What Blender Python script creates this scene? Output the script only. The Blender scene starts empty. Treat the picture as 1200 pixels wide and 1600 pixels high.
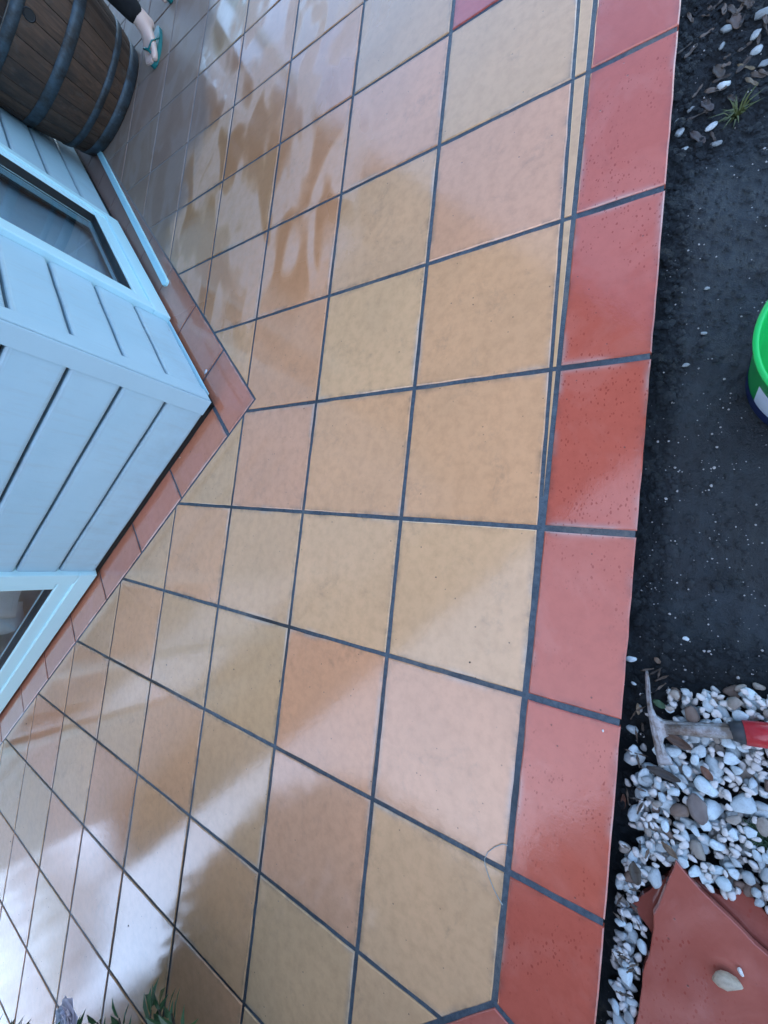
import bpy, bmesh, math, random
import numpy as np
from mathutils import Vector, Matrix, noise as mnoise
random.seed(7); np.random.seed(7)
sc = bpy.context.scene
col = sc.collection
R = math.radians

# ------------------------------------------------------------------ camera
CAM = Vector((-0.0556, -0.1459, 0.7832))
F_PX = 615.26                                   # focal length in pixels of a 1200 x 1600 frame
def _rodr(v):
    v = Vector(v); return Matrix.Rotation(v.length, 3, v.normalized())
RCV = _rodr((-0.1008, 0.5664, 0.0813)) @ Matrix(((0, -1, 0), (-1, 0, 0), (0, 0, -1)))
cam_d = bpy.data.cameras.new('camera'); cam = bpy.data.objects.new('camera', cam_d); col.objects.link(cam)
cam_d.sensor_fit = 'VERTICAL'; cam_d.sensor_height = 32.0; cam_d.lens = 32.0 * F_PX / 1600.0
cam_d.clip_start = 0.02; cam_d.clip_end = 2000
rows = [RCV[0], -RCV[1], -RCV[2]]
cam.matrix_world = Matrix.Translation(CAM) @ Matrix(rows).transposed().to_4x4()
sc.camera = cam
sc.render.resolution_x, sc.render.resolution_y = 768, 1024

# ------------------------------------------------------------------ sky, sun, exposure
SUN_EL, SUN_AZ = 52.0, 294.0
w = bpy.data.worlds.new('World'); sc.world = w; w.use_nodes = True
wn = w.node_tree; bg = wn.nodes['Background']
sky = wn.nodes.new('ShaderNodeTexSky'); sky.sky_type = 'NISHITA'; sky.sun_disc = False
sky.sun_elevation = R(SUN_EL); sky.sun_rotation = R(SUN_AZ); sky.air_density = 1.0; sky.dust_density = 0.3; sky.ozone_density = 3.6
wn.links.new(sky.outputs[0], bg.inputs[0]); bg.inputs[1].default_value = 0.15
sun_d = bpy.data.lights.new('sun', 'SUN'); sun_d.energy = 0.55; sun_d.angle = R(125); sun_d.color = (1.0, 0.93, 0.82)
sun = bpy.data.objects.new('sun', sun_d); col.objects.link(sun)
_az = R(SUN_AZ)
sdir = Vector((math.sin(_az) * math.cos(R(SUN_EL)), math.cos(_az) * math.cos(R(SUN_EL)), math.sin(R(SUN_EL))))
sun.rotation_euler = sdir.to_track_quat('Z', 'Y').to_euler()
sc.view_settings.view_transform = 'Standard'; sc.view_settings.look = 'None'
sc.view_settings.exposure = 1.95; sc.view_settings.gamma = 1.0; sc.view_settings.use_curve_mapping = False

# ------------------------------------------------------------------ helpers
def tag(o, label=None, cat=None, group=None, kind=None):
    if label: o['label'] = label
    if cat: o['category'] = cat
    if group: o['group'] = group
    if kind: o['kind'] = kind
    return o
def empty(name, loc=(0, 0, 0), parent=None, rz=0):
    o = bpy.data.objects.new(name, None); col.objects.link(o); o.location = loc; o.rotation_euler = (0, 0, rz)
    o.empty_display_size = 0.05
    if parent: o.parent = parent
    return o
def mesh_obj(name, me, mat=None, parent=None, color=None, loc=None):
    o = bpy.data.objects.new(name, me); col.objects.link(o)
    if mat and not me.materials: me.materials.append(mat)
    if parent: o.parent = parent
    if color: o.color = (*color, 1)
    if loc is not None: o.location = loc
    return o
class MB:
    def __init__(s): s.v = []; s.f = []
    def add(s, vs, fs):
        b = len(s.v); s.v += [tuple(x) for x in vs]; s.f += [tuple(b + i for i in f) for f in fs]; return s
    def prism(s, poly, fn, ch=0.0, depth=0.01, jit=0):
        """poly: ccw list of 2-D points; fn(x, y, h) -> 3-D; h=0 top, negative below; ch = chamfer of the top edge"""
        n = len(poly); inn = inset(poly, ch) if ch else None; b = len(s.v)
        if ch:
            s.v += [tuple(fn(x, y, 0)) for x, y in inn] + [tuple(fn(x, y, -ch * .8)) for x, y in poly] + [tuple(fn(x, y, -depth)) for x, y in poly]
            rings = 3
        else:
            s.v += [tuple(fn(x, y, 0)) for x, y in poly] + [tuple(fn(x, y, -depth)) for x, y in poly]; rings = 2
        s.f.append(tuple(b + i for i in range(n)))
        for r in range(rings - 1):
            for i in range(n):
                j = (i + 1) % n
                s.f.append((b + r * n + i, b + (r + 1) * n + i, b + (r + 1) * n + j, b + r * n + j))
        s.f.append(tuple(b + (rings - 1) * n + i for i in reversed(range(n))))
        return s
    def box(s, o, ax, ay, az):
        o, ax, ay, az = map(Vector, (o, ax, ay, az))
        p = [o, o + ax, o + ax + ay, o + ay]; p += [q + az for q in p]
        return s.add(p, [(3, 2, 1, 0), (4, 5, 6, 7), (0, 1, 5, 4), (1, 2, 6, 5), (2, 3, 7, 6), (3, 0, 4, 7)])
    def tube(s, path, rad, n=10, flat=1.0, up=(0, 0, 1)):
        path = [Vector(p) for p in path]; m = len(path); b = len(s.v); up = Vector(up)
        for i, p in enumerate(path):
            t = (path[min(i + 1, m - 1)] - path[max(i - 1, 0)]).normalized()
            a = t.cross(up); a = a.normalized() if a.length > 1e-4 else t.orthogonal().normalized()
            c = a.cross(t)
            r = rad[i] if hasattr(rad, '__len__') else rad
            for k in range(n):
                an = 2 * math.pi * k / n
                s.v.append(tuple(p + a * (r * math.cos(an)) + c * (r * flat * math.sin(an))))
        for i in range(m - 1):
            for k in range(n):
                q = (k + 1) % n
                s.f.append((b + i * n + k, b + i * n + q, b + (i + 1) * n + q, b + (i + 1) * n + k))
        s.f.append(tuple(b + k for k in reversed(range(n)))); s.f.append(tuple(b + (m - 1) * n + k for k in range(n)))
        return s
    def lathe(s, prof, n=48, c=(0, 0, 0), a0=0, a1=2 * math.pi, closed=True):
        b = len(s.v); m = len(prof); nn = n if closed else n + 1
        for k in range(nn):
            an = a0 + (a1 - a0) * k / n
            for r, z in prof: s.v.append((c[0] + r * math.cos(an), c[1] + r * math.sin(an), c[2] + z))
        for k in range(n):
            q = (k + 1) % nn
            for i in range(m - 1):
                s.f.append((b + k * m + i, b + q * m + i, b + q * m + i + 1, b + k * m + i + 1))
        return s
    def mesh(s, name, smooth=False):
        me = bpy.data.meshes.new(name); me.from_pydata(s.v, [], s.f); me.update()
        bm = bmesh.new(); bm.from_mesh(me); bmesh.ops.recalc_face_normals(bm, faces=bm.faces); bm.to_mesh(me); bm.free()
        if smooth:
            me.polygons.foreach_set('use_smooth', [True] * len(me.polygons))
        return me
    def build(s, name, mat, parent=None, smooth=False, color=None, bevel=0, seg=2, angle=35):
        o = mesh_obj(name, s.mesh(name, smooth), mat, parent, color)
        if bevel:
            m = o.modifiers.new('bevel', 'BEVEL'); m.width = bevel; m.segments = seg; m.limit_method = 'ANGLE'; m.angle_limit = R(angle)
            m.harden_normals = False
        return o
def area(p): return .5 * sum(p[i][0] * p[(i + 1) % len(p)][1] - p[(i + 1) % len(p)][0] * p[i][1] for i in range(len(p)))
def inset(poly, d):
    n = len(poly); out = []
    for i in range(n):
        p0, p1, p2 = (Vector(poly[(i + k) % n]) for k in (-1, 0, 1))
        e1 = (p1 - p0).normalized(); e2 = (p2 - p1).normalized()
        n1 = Vector((-e1.y, e1.x)); n2 = Vector((-e2.y, e2.x))
        k = 1 + n1.dot(n2)
        out.append(tuple(p1 + (n1 + n2) * (d / max(k, .2))))
    return out
def clip(poly, nx, ny, c):
    """keep the part with nx*x + ny*y >= c"""
    out = []; n = len(poly)
    for i in range(n):
        a, b = poly[i], poly[(i + 1) % n]; da = nx * a[0] + ny * a[1] - c; db = nx * b[0] + ny * b[1] - c
        if da >= 0: out.append(a)
        if (da >= 0) != (db >= 0):
            t = da / (da - db); out.append((a[0] + (b[0] - a[0]) * t, a[1] + (b[1] - a[1]) * t))
    return out
def worn(poly, step=0.03, amp=0.0006, rng=random):
    """edges of a real tile: a few extra points, slightly off the line"""
    out = []; n = len(poly)
    for i in range(n):
        a = Vector(poly[i]); b = Vector(poly[(i + 1) % n]); L = (b - a).length; k = max(1, int(L / step)); e = (b - a) / max(L, 1e-6); nn = Vector((-e.y, e.x))
        for q in range(k):
            p = a + (b - a) * (q / k) + (nn * rng.uniform(-amp, amp) if q else Vector((0, 0)))
            out.append(tuple(p))
    return out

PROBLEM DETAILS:
Return exactly what appears from the opening line of the material through the line with "R = math.radians", apart from the pictures.

COMPLETED TASK:
What Blender Python script creates this scene? Output the script only. The Blender scene starts empty. Treat the picture as 1200 pixels wide and 1600 pixels high.
import bpy, bmesh, math, random
import numpy as np
from mathutils import Vector, Matrix, noise as mnoise
random.seed(7); np.random.seed(7)
sc = bpy.context.scene
col = sc.collection
R = math.radians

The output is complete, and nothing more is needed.